Stored items:
## Start
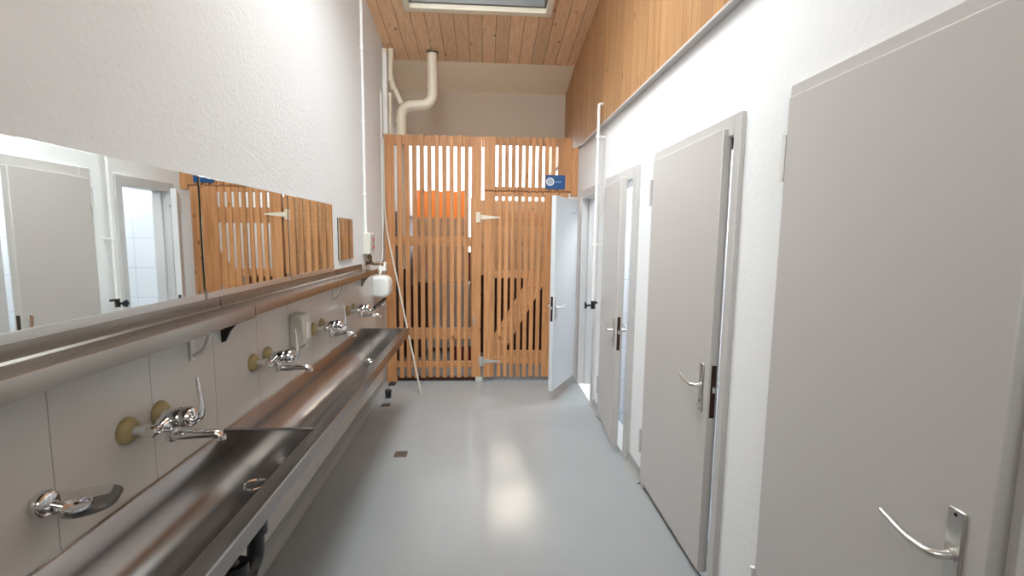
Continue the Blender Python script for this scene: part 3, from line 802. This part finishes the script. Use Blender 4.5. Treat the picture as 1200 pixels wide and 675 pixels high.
m = MB(); m.tube(fillet([(-.972, 5.12, zc(5.12)-.003), (-.985, 5.12, 3.17), (-.875, 5.145, 2.93)], .06, 8), .028, 20); m.build('vent_branch', M['pipe'], wp)
m = MB(); m.tube([(-.983, 5.12, 3.20), (-.984, 5.12, 3.145)], .033, 18); m.build('collar', M['pipe'], wp)
m = MB(); m.tube([(-.962, 5.1225, 3.11), (-.942, 5.125, 3.06)], .033, 18); m.build('collar', M['pipe'], wp)
for nm, x, y, r, z1, lab_ in (('riser_pipe', -.972, 5.045, .014, 3.0, 'thin cream riser pipe behind the thick waste pipe'), ('corner_duct', -1.015, 5.02, .020, 3.42, 'slim white duct in the wall corner beside the waste pipe'), ('corner_conduit', -1.027, 4.88, .009, 2.98, 'short white conduit end on the plaster above the slat screen')):
    t = root(nm, (x, y, 1.6), lab_, 'pipe')
    m = MB()
    if nm == 'corner_duct': m.box(x-.022, x+.02, y-.02, y+.02, 1.6, z1)
    else: m.tube([(x, y, 1.6), (x, y, z1)], r, 14)
    m.build('tube', M['pipe'] if nm == 'riser_pipe' else M['white_pipe'], t, bevel=.003 if nm == 'corner_duct' else 0)
    m = MB(); m.lathe((x, y, z1-.03), (0, 0, 1), [(0, 0), (0, r*1.35), (.035, r*1.35), (.04, r*.8), (.04, 0)], 14); m.build('end_cap', M['pipe'] if nm != 'corner_conduit' else M['grey_plastic'], t)

# pole leaning at the corner
pl = root('window_pole', (-.616, 4.528, 0), 'thin pale window pole leaning in the corner by the slat screen', 'pole')
m = MB(); m.tube(fillet([(-1.01, 4.875, 2.52), (-1.012, 4.875, 1.86), (-.99, 4.85, 1.62), (-.618, 4.53, .03)], .25, 8), .0085, 12); m.build('rod', M['pole'], pl)
m = MB(); m.tube([(-.625, 4.536, .06), (-.616, 4.528, .002)], .0115, 12); m.build('ferrule', M['grey_plastic'], pl)

# floor items
def floor_drain(x, y, s, label):
    r = root('floor_drain', (x, y, 0), label, 'drain', 'floor drains')
    m = MB(); m.box(x-s, x+s, y-s, y+s, .0006, .004); p_ = m.build('drain_plate', M['drain_plate'], r, bevel=.001)
    m = MB()
    for k in range(4):
        xx = x-s*.6+k*s*.4; m.box(xx-.004, xx+.004, y-s*.65, y+s*.65, .004, .0046)
    m.build('slots', M['drain_dark'], r)
    return r
floor_drain(-.585, 3.238, .046, 'square brown floor drain out in the open floor')
floor_drain(-.895, 4.228, .042, 'square floor drain in front of the black cap')
bc = root('pipe_stub', (-.914, 4.44, 0), 'black capped pipe stub standing on the floor by the corner', 'pipe stub')
m = MB(); m.lathe((-.914, 4.44, 0), (0, 0, 1), [(.0005, 0), (.0005, .028), (.055, .028), (.055, 0)], 24); m.build('stub', M['black'], bc)
m = MB(); m.lathe((-.914, 4.44, .052), (0, 0, 1), [(0, .0), (0, .031), (.020, .031), (.025, .027), (.025, 0)], 24); m.build('cap', M['black'], bc)
m = MB(); m.box(-.985, -.92, 4.80, 4.88, .001, .02); m.lathe((-.96, 4.83, .02), (0, 0, 1), [(0, 0), (0, .02), (.012, .018), (.012, 0)], 16)
tag(m.build('floor_bolt', M['drain_dark'], bevel=.003), 'dark fixing at the foot of the slat screen corner', 'fixing')

# water pipe on the right wall
pr_ = root('water_pipe', (XR, 4.0, .96), 'white water pipe with a dark handwheel between the two far doors', 'pipe')
px, py = XR-.068, 4.0
m = MB(); m.tube(fillet([(px, py, .965), (px, py, 2.665), (XR-.036, py, 2.665)], .03, 6), .0125, 14)
m.build('tube', M['white_pipe'], pr_)
for z in (1.5, 2.40):
    m = MB(); m.lathe((px, py, z-.012), (0, 0, 1), [(0, .0125), (0, .019), (.024, .019), (.024, .0125)], 14); m.box(px, XR-.0005, py-.006, py+.006, z-.006, z+.006); m.build('wall_mount', M['white_pipe'], pr_)
m = MB(); m.tube([(px, py, 1.01), (px, py, .94)], .019, 16); m.tube([(px, py, .97), (px-.055, py, .97)], .009, 12)
m.tube([(px, py, 1.0), (px+.02, py-.05, 1.0)], .01, 10)
vb = m.build('valve_body', M['dark_metal'], pr_)
m = MB()
for k in range(5):
    a = 2*PI*k/5; m.lathe((px-.058, py+.019*math.cos(a), .97+.019*math.sin(a)), (-1, 0, 0), [(0, 0), (0, .012), (.014, .012), (.014, 0)], 14)
m.lathe((px-.056, py, .97), (-1, 0, 0), [(0, 0), (0, .022), (.016, .020), (.018, 0)], 18)
m.build('handwheel', M['blue_valve'], pr_)

# ------------------------------------------------------------------ light
wd = bpy.data.worlds.new('World'); scn.world = wd; wd.use_nodes = True
nt = wd.node_tree; bg = nt.nodes['Background']
tcw = nd(nt, 'ShaderNodeTexCoord'); dt = nd(nt, 'ShaderNodeVectorMath', operation='DOT_PRODUCT')
dt.inputs[1].default_value = Vector((.052, .862, .500)).normalized()
nt.links.new(tcw.outputs['Generated'], dt.inputs[0])
gw = nd(nt, 'ShaderNodeMapRange', interpolation_type='SMOOTHSTEP')        # hazy bright patch of cloud where the sun stands
gw.inputs[1].default_value = math.cos(math.radians(3.6)); gw.inputs[2].default_value = math.cos(math.radians(1.2))
gw.inputs[3].default_value = 0; gw.inputs[4].default_value = 1
nt.links.new(dt.outputs['Value'], gw.inputs[0])
nt.links.new(mix_col(nt, gw.outputs[0], (.90, .96, 1.0, 1), (8.0, 7.0, 5.7, 1)), bg.inputs[0])
bg.inputs[1].default_value = 4.0

def area(name, loc, size, energy, rot, col=(1, 1, 1)):
    L = bpy.data.lights.new(name, 'AREA'); L.shape = 'RECTANGLE'; L.size, L.size_y = size; L.energy = energy; L.color = col
    o = bpy.data.objects.new(name, L); COL.objects.link(o); o.location = loc; o.rotation_euler = rot
    return o
# daylight of the roof window, and fill light at the added end window
yc = (SY0+SY1)/2
area('fill_light', (0, -1.80, (BZ0+BZ1)/2), (BX1-BX0, BZ1-BZ0), 45, (PI/2, 0, 0), (1.0, .985, .96))
sk = area('skylight_daylight', (-.42, yc-.65, zc(yc-.65)+.85), (1.5, SY1-SY0+.3), 415, (0, 0, 0), (.92, .965, 1.0))
sk.rotation_euler = Vector((-.42, -.85, .75)).to_track_quat('Z', 'Y').to_euler()
for y in (2.35, 3.55, 4.6):
    area('cubicle_fill', (1.7, y, 2.55), (.5, .4), 22, (0, 0, 0), (.93, .97, 1.0))  # unseen lights added in place of the cubicles' daylight

# ------------------------------------------------------------------ camera
cam = bpy.data.cameras.new('camera'); co = bpy.data.objects.new('camera', cam); COL.objects.link(co)
cam.sensor_width = 36; cam.lens = 548.5/1200*36; cam.clip_start = .02
p, y, r = math.radians(6.15), math.radians(3.46), math.radians(-.73)
fwd = Vector((math.sin(y)*math.cos(p), math.cos(y)*math.cos(p), -math.sin(p))); right = Vector((math.cos(y), -math.sin(y), 0)); down = fwd.cross(right)
r2 = right*math.cos(r)+down*math.sin(r); d2 = -right*math.sin(r)+down*math.cos(r)
mw = Matrix.Identity(4)
for i in range(3): mw[i][0], mw[i][1], mw[i][2] = r2[i], -d2[i], -fwd[i]
mw.translation = Vector((0, 0, 1.55)); co.matrix_world = mw
scn.camera = co

scn.view_settings.view_transform = 'Standard'; scn.view_settings.look = 'None'
scn.view_settings.gamma = 1; scn.view_settings.use_curve_mapping = False
scn.view_settings.exposure = 0.13
scn.cycles.max_bounces = 10; scn.cycles.diffuse_bounces = 6; scn.cycles.glossy_bounces = 5; scn.cycles.transparent_max_bounces = 12
scn.cycles.use_denoising = True
scn.cycles.sample_clamp_indirect = 6
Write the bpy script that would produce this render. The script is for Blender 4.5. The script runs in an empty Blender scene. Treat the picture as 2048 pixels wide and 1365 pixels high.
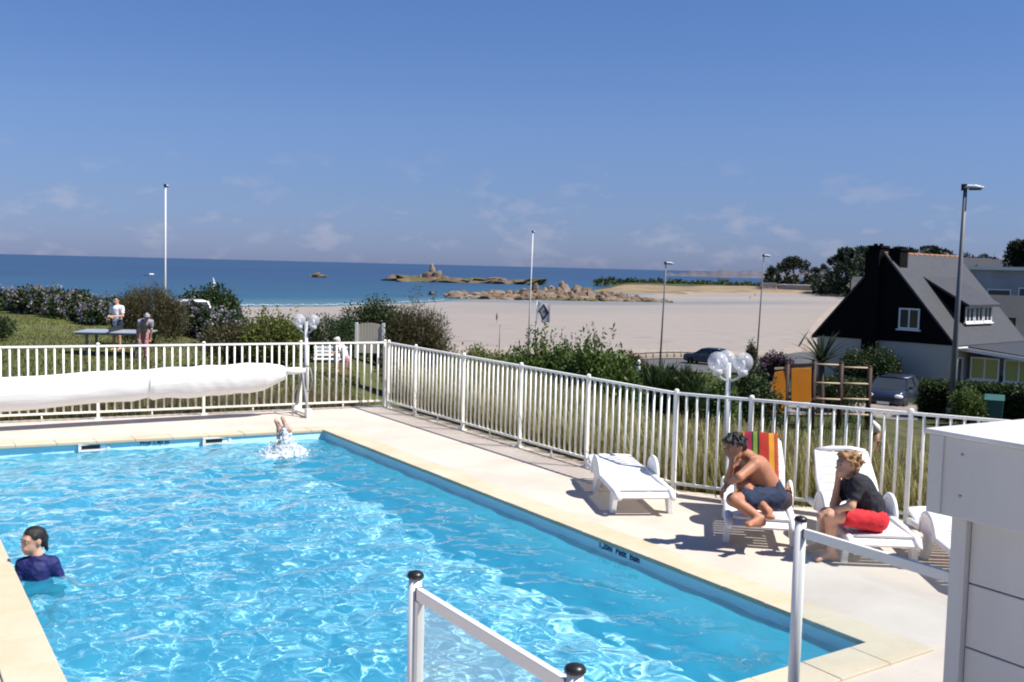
## End
● **EXERCISE**: Go over the records above line by line and count those holding the word "scene". Reply only with the number.

● **OUTPUT**: 2